WHAT TO DO: From the line with "(.82, .93, .90), .42, .32)" through the final line, please write out the listing exactly, including both of those lines.
——
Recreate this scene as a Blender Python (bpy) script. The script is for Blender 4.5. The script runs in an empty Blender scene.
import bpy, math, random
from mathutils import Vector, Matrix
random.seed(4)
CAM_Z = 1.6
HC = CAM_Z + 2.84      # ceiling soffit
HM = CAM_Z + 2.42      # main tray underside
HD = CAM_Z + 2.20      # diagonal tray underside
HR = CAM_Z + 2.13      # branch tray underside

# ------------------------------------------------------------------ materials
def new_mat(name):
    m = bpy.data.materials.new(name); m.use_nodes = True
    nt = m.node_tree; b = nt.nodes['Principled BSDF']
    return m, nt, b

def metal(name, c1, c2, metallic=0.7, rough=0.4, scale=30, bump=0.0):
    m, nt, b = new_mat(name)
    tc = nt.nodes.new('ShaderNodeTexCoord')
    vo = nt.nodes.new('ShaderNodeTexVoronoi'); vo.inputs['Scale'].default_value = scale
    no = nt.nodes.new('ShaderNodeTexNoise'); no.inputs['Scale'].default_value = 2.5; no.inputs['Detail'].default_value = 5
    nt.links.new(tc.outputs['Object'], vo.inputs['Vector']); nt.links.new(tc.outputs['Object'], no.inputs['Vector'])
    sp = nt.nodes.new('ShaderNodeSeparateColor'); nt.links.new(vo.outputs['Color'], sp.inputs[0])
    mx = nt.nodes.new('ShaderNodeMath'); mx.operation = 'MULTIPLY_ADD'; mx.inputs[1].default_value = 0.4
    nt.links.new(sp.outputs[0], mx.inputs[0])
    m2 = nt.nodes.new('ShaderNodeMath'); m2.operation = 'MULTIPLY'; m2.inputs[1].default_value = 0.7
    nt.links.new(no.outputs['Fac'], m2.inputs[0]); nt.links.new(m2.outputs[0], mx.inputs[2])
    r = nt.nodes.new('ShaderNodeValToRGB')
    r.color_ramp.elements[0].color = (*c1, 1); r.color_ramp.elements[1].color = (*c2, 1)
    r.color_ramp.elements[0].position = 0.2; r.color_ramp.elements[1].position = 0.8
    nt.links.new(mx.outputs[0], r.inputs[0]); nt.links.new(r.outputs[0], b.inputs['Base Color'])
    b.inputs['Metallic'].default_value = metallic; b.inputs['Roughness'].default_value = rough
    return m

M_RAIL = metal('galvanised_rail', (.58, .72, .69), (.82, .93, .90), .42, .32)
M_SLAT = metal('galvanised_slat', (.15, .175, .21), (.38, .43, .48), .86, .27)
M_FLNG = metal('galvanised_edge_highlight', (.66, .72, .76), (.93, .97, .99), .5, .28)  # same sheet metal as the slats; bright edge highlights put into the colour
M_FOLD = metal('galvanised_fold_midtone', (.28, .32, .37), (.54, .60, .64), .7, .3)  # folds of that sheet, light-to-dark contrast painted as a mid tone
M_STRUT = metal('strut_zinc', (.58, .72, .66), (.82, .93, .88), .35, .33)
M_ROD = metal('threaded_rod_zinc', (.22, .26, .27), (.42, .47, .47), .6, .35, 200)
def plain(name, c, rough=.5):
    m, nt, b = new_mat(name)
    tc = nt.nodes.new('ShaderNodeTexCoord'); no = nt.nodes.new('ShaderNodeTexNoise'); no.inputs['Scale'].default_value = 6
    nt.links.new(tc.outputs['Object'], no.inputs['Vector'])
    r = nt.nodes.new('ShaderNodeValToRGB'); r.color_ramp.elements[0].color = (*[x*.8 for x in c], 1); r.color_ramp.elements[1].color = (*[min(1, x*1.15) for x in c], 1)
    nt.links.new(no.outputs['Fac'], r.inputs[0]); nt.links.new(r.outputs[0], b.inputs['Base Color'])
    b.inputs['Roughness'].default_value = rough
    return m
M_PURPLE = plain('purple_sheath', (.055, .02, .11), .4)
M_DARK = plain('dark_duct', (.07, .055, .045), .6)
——
ANSWER BELOW:
M_RAIL = metal('galvanised_rail', (.58, .72, .69), (.82, .93, .90), .42, .32)
M_SLAT = metal('galvanised_slat', (.15, .175, .21), (.38, .43, .48), .86, .27)
M_FLNG = metal('galvanised_edge_highlight', (.66, .72, .76), (.93, .97, .99), .5, .28)  # same sheet metal as the slats; bright edge highlights put into the colour
M_FOLD = metal('galvanised_fold_midtone', (.28, .32, .37), (.54, .60, .64), .7, .3)  # folds of that sheet, light-to-dark contrast painted as a mid tone
M_STRUT = metal('strut_zinc', (.58, .72, .66), (.82, .93, .88), .35, .33)
M_ROD = metal('threaded_rod_zinc', (.22, .26, .27), (.42, .47, .47), .6, .35, 200)
def plain(name, c, rough=.5):
    m, nt, b = new_mat(name)
    tc = nt.nodes.new('ShaderNodeTexCoord'); no = nt.nodes.new('ShaderNodeTexNoise'); no.inputs['Scale'].default_value = 6
    nt.links.new(tc.outputs['Object'], no.inputs['Vector'])
    r = nt.nodes.new('ShaderNodeValToRGB'); r.color_ramp.elements[0].color = (*[x*.8 for x in c], 1); r.color_ramp.elements[1].color = (*[min(1, x*1.15) for x in c], 1)
    nt.links.new(no.outputs['Fac'], r.inputs[0]); nt.links.new(r.outputs[0], b.inputs['Base Color'])
    b.inputs['Roughness'].default_value = rough
    return m
M_PURPLE = plain('purple_sheath', (.055, .02, .11), .4)
M_DARK = plain('dark_duct', (.07, .055, .045), .6)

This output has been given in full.